Volpe responded by promising to return any donations that contravened the letter or spirit of the law. He returned the five cheques from minors after extensive media criticism, and denied that any laws had been broken. The controversy nonetheless damaged his candidacy.[87][88][89] Sukh Dhaliwal withdrew his support from Volpe after the controversy broke, saying “I think this thing should not happen in any campaign”.[90] Other Liberals requested that Volpe withdraw from the contest due to negative publicity, but he said that this was not an option he was considering.[91] In July 2006, Volpe argued that the Federal Accountability Act should be amended to prevent persons under eighteen from contributing to political campaigns.[92]

On December 5, 2006, Elections Canada stated that Volpe had not violated election financing law in accepting the contributions.[93]

This looks like the CBC and elections Canada bias to me.

Anonymous said...

I am a senior and listen to CBC radio everyday and find their programs diverse and informative.
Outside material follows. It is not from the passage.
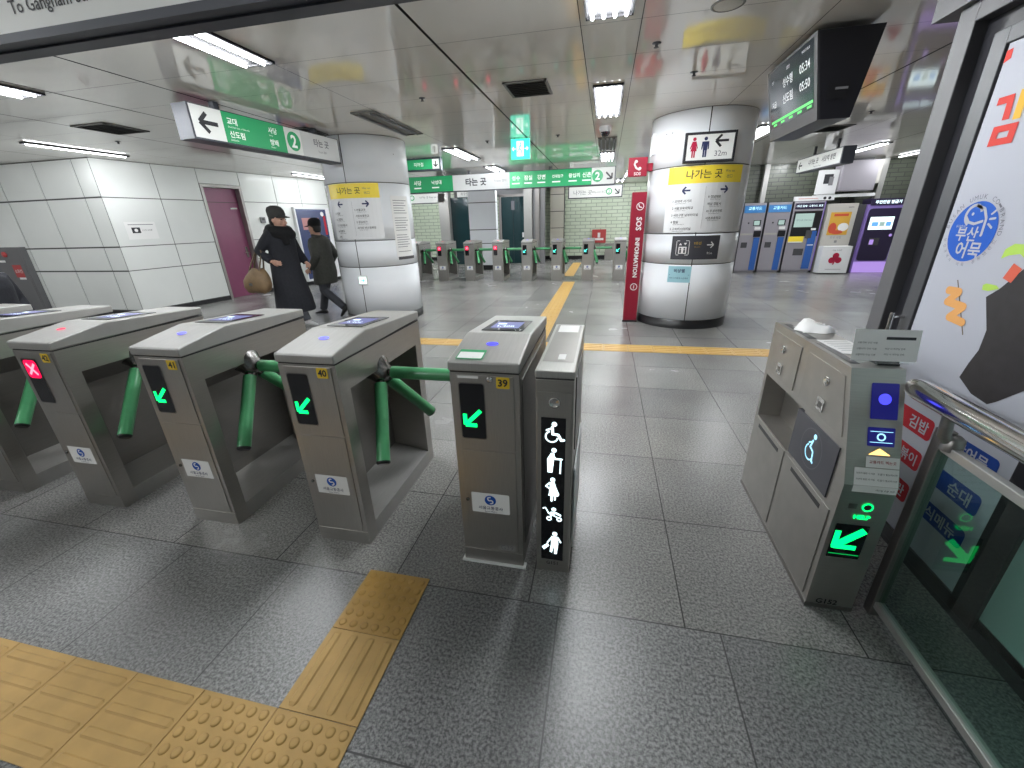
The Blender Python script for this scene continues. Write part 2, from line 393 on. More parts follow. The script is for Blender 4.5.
def tag(o, label=None, cat=None, group=None, kind=None):
    if label: o['label'] = label
    if cat: o['category'] = cat
    if group: o['group'] = group
    if kind: o['kind'] = kind
    return o
def thing(name, label, cat, loc=(0,0,0), rz=0., group=None):
    o = bpy.data.objects.new(name, None); COL.objects.link(o); o.location = loc; o.rotation_euler = (0, 0, rz); o.empty_display_size = .1
    return tag(o, label, cat, group)
def dup(root, loc, rz=None, label=None, group=None):
    r = root.copy(); COL.objects.link(r); r.location = loc
    if rz is not None: r.rotation_euler = (0, 0, rz)
    if label: r['label'] = label
    if group: r['group'] = group
    for ch in list(root.children):
        c = ch.copy(); COL.objects.link(c); c.parent = r
        for g in list(ch.children):
            d = g.copy(); COL.objects.link(d); d.parent = c
    return r
def struct(mb, name, mats, parent=None, label=None, **k):
    o = mb.build(name, mats, parent, **k)
    if not parent: o['kind'] = 'structure'
    if label: o['label'] = label
    return o
FRONT = lambda x=0., y=0., z=0.: flat((x, y, z), (1,0,0), (0,0,1))       # a face looking towards -Y

# ------------------------------------------------------------------ camera
cam = bpy.data.cameras.new('camera'); co = bpy.data.objects.new('camera', cam); COL.objects.link(co)
r_ = Vector((.97717094, .21065756, -.02757423)); u_ = Vector((-.05357362, .36991879, .92751817)); d_ = Vector((-.20558895, .90486655, -.37275958))
mt = Matrix.Identity(4)
for i in range(3): mt[i][0] = r_[i]; mt[i][1] = u_[i]; mt[i][2] = -d_[i]
mt[0][3], mt[1][3], mt[2][3] = 0, 0, 1.51506
co.matrix_world = mt; cam.lens = 405.14*36/1024; cam.sensor_width = 36; cam.clip_start = .02
SC.camera = co

# ================================================================== THE SETTING
XL, XR, YB, YF = -14.2, 9.6, -5.0, 17.5
fl = MB()
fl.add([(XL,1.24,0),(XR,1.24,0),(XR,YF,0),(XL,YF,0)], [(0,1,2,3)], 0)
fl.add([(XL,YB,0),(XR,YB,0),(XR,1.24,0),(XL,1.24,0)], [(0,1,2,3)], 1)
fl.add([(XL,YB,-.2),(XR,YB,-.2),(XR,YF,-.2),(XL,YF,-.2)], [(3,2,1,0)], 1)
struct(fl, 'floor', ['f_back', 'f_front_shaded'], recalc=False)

# ceiling of enamelled metal panels over a dark void
ce = MB(); ce.box(XL, XR, YB, YF, CEIL+.02, CEIL+.12, 1)
xs = [XL, -13, -11.7, -10.4, -9.1, -7.7, -6.4, -5.05, -4.02, -2.66, -1.29, -.24, .16, 1.35, 2.6, 3.9, 5.2, 6.5, 7.8, XR]
strong = {-5.05, -4.02, -1.29, -6.4, -9.1, 2.6, 5.2}
ys = [YB]; y = -4.76
while y < YF: ys.append(y); y += .634
ys.append(YF)
for a, b in zip(xs, xs[1:]):
    ga = .011 if a in strong else .003; gb = .011 if b in strong else .003
    for c, d in zip(ys, ys[1:]):
        ce.add([(a+ga, c+.002, CEIL), (b-gb, c+.002, CEIL), (b-gb, d-.002, CEIL), (a+ga, d-.002, CEIL)], [(3,2,1,0)], 0)
struct(ce, 'ceiling', ['ceil', 'joint'], recalc=False)

def panel_wall(name, mp, us, vs, skip=lambda u, v: False, gap=.008, mat='panel', base=True, thick=.2):
    w = MB(); w.plate(mp, us[0], us[-1], 0, CEIL, -thick, -.012, 1)
    for a, b in zip(us, us[1:]):
        for c, d in zip(vs, vs[1:]):
            if skip((a+b)/2, (c+d)/2): continue
            w.plate(mp, a+gap, b-gap, c+gap, d-gap, -.012, 0, 0)
    return struct(w, name, [mat, 'joint'])
VS = [.09, .84, 1.27, 2.11, CEIL]
panel_wall('wall_left', FRONT(0, 6.17), [XL, -13, -12.05, -11.02, -10.06, -9.13, -8.735], VS, gap=.013)
DB = Vector((.15, 1, 0)).normalized(); PB = Vector((-8.735, 6.17, 0))
mpB = flat(PB, DB, (0,0,1))
# the angled wall, left open for the plum door
wb = MB(); us = [0, .95, 1.78, 2.72, 3.63, 4.42, 5.34]
wb.plate(mpB, 0, 1.78, 0, CEIL, -.25, -.012, 1); wb.plate(mpB, 2.72, 5.34, 0, CEIL, -.25, -.012, 1); wb.plate(mpB, 1.78, 2.72, 2.44, CEIL, -.25, -.012, 1)
for a, b in zip(us, us[1:]):
    for c, d in zip(VS, VS[1:]):
        if abs(a-1.78) < .01:
            if d == CEIL: wb.plate(mpB, a+.007, b-.007, 2.45, d-.007, -.012, 0, 0)
            continue
        wb.plate(mpB, a+.007, b-.007, c+.007, d-.007, -.012, 0, 0)
wb.plate(mpB, 5.34, 5.36, 0, CEIL, -.25, 0, 0)
struct(wb, 'wall_left_angled', ['panel', 'joint'])
dr = MB(); dr.plate(mpB, 1.84, 2.66, .005, 2.38, -.17, -.13, 0)
dr.plate(mpB, 1.84, 2.66, 2.085, 2.095, -.132, -.128, 1)
door1 = struct(dr, 'door_1', ['plum', 'gap'], label='plum door with transom in the angled white wall')
q = MB(); q.plate(mpB, 1.78, 1.84, 0, 2.44, -.2, .012, 0); q.plate(mpB, 2.66, 2.72, 0, 2.44, -.2, .012, 0); q.plate(mpB, 1.84, 2.66, 2.38, 2.44, -.2, .012, 0)
struct(q, 'door_frame', ['frame_steel'], door1)
q = MB(); q.plate(mpB, 2.54, 2.60, .88, 1.12, -.13, -.115, 0); q.plate(mpB, 2.48, 2.60, .98, 1.0, -.115, -.08, 0); q.plate(mpB, 2.42, 2.58, 1.95, 1.98, -.13, -.10, 0)
struct(q, 'door_handle', ['chrome'], door1)
# skirtings
bs = MB(); bs.box(XL, -8.735, 6.15, 6.175, 0, .085); struct(bs, 'baseboard_left', ['black'])
bs = MB(); bs.plate(mpB, 0, 1.78, 0, .085, -.05, .015); bs.plate(mpB, 2.72, 5.34, 0, .085, -.05, .015); struct(bs, 'baseboard_left_angled', ['black'])
# outer shell
w = MB(); w.box(XL-.2, XL, YB, YF, 0, CEIL+.1); struct(w, 'wall_far_left', ['concrete'])
w = MB(); w.box(XL, XR, YB-.2, YB, 0, CEIL+.1); struct(w, 'wall_behind', ['concrete'])
w = MB(); w.box(XL, 3.3, YF, YF+.2, 0, CEIL+.1); struct(w, 'wall_back', ['tile_green'])
bs = MB(); bs.box(XL, 3.3, YF-.03, YF, 0, .14); struct(bs, 'baseboard_back', ['black'])
w = MB(); w.box(3.3, XR, 13.42, 13.62, 0, CEIL+.1); struct(w, 'wall_back_right', ['tile_dark'])
w = MB(); w.box(3.1, 3.3, 13.42, YF, 0, CEIL+.1); struct(w, 'wall_back_right_return', ['concrete'])
w = MB(); w.box(XR, XR+.2, 2.45, 13.62, 0, CEIL+.1); struct(w, 'wall_right', ['concrete'])
# cream panel pier and lift lobby at the back
w = MB(); w.box(-2.15, -1.62, 17.1, YF, 0, CEIL, 1)
for z0, z1 in ((.1,.62),(.62,1.22),(1.22,1.82),(1.82,2.42),(2.42,CEIL)):
    w.box(-2.15, -1.62, 17.08, 17.1, z0+.012, z1-.012, 0)
struct(w, 'wall_back_pier', ['cream', 'joint'])
w = MB(); w.box(-6.0, -5.62, 15.2, 15.5, 0, CEIL); struct(w, 'trim_1', ['steel_lite'])
w = MB(); w.box(-2.92, -2.62, 15.6, 15.9, 0, CEIL, 0); w.box(-2.62, -2.5, 15.7, 15.9, 0, CEIL, 1); w.box(-2.5, -2.36, 15.62, 15.9, 0, CEIL, 2); w.box(-2.36, -2.18, 15.7, 15.9, 0, CEIL, 1)
struct(w, 'trim_2', ['steel_lite', 'grey', 'frame_steel'])
w = MB(); w.box(-5.62, -2.18, 15.9, 16.0, 2.36, CEIL, 0); w.box(-5.62, -2.18, 15.95, 17.5, CEIL-.05, CEIL, 0); struct(w, 'trim_3', ['grey'])
dd = MB(); dd.box(-3.80, -2.92, 15.80, 15.86, .02, 2.34, 0); dd.box(-3.365, -3.355, 15.79, 15.8, .02, 2.34, 1)
d2 = struct(dd, 'door_2', ['darkteal', 'black'], label='dark glass lift door beside the steel pier')
q = MB(); q.box(-3.88, -3.80, 15.76, 15.88, 0, 2.42); q.box(-3.88, -2.92, 15.76, 15.88, 2.34, 2.42); struct(q, 'door_frame', ['frame_steel'], d2)
q = MB(); q.box(-3.02, -2.96, 15.76, 15.80, .95, 1.12); struct(q, 'call_panel', ['paper'], d2)
q = MB(); q.box(-3.42, -3.30, 15.785, 15.80, 1.9, 2.2); struct(q, 'door_notice', ['inkgrey'], d2)
dd = MB(); dd.box(-5.62, -4.5, 15.45, 15.5, .02, 2.36, 0); struct(dd, 'door_3', ['darkteal'], label='dark green glass door behind the red crossed far gates')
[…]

I watch CBCNW Power and Politics for opinions. Don Newman offered a quality program and non-partisan wheras the current person is more Conservative. I think CBC deserve public funding because it is less partisan than CTV.It is a tough job today doing public programs as it seems that one is under the gun to comply with present government preferences for support for their idealogy. It's to the point that one is intimidated to make one's point of view public. I support the CBC, will continue to watch CTV and other stations, some radio showa to ensure that I'm informed about what other viewers and listeners think.

CanadianSense said...

Hockey Night in Canada and Dragon's Den only show that made top 30 this week.

The CBC should not use our money to fund the NHL, let a private broadcaster pick it up.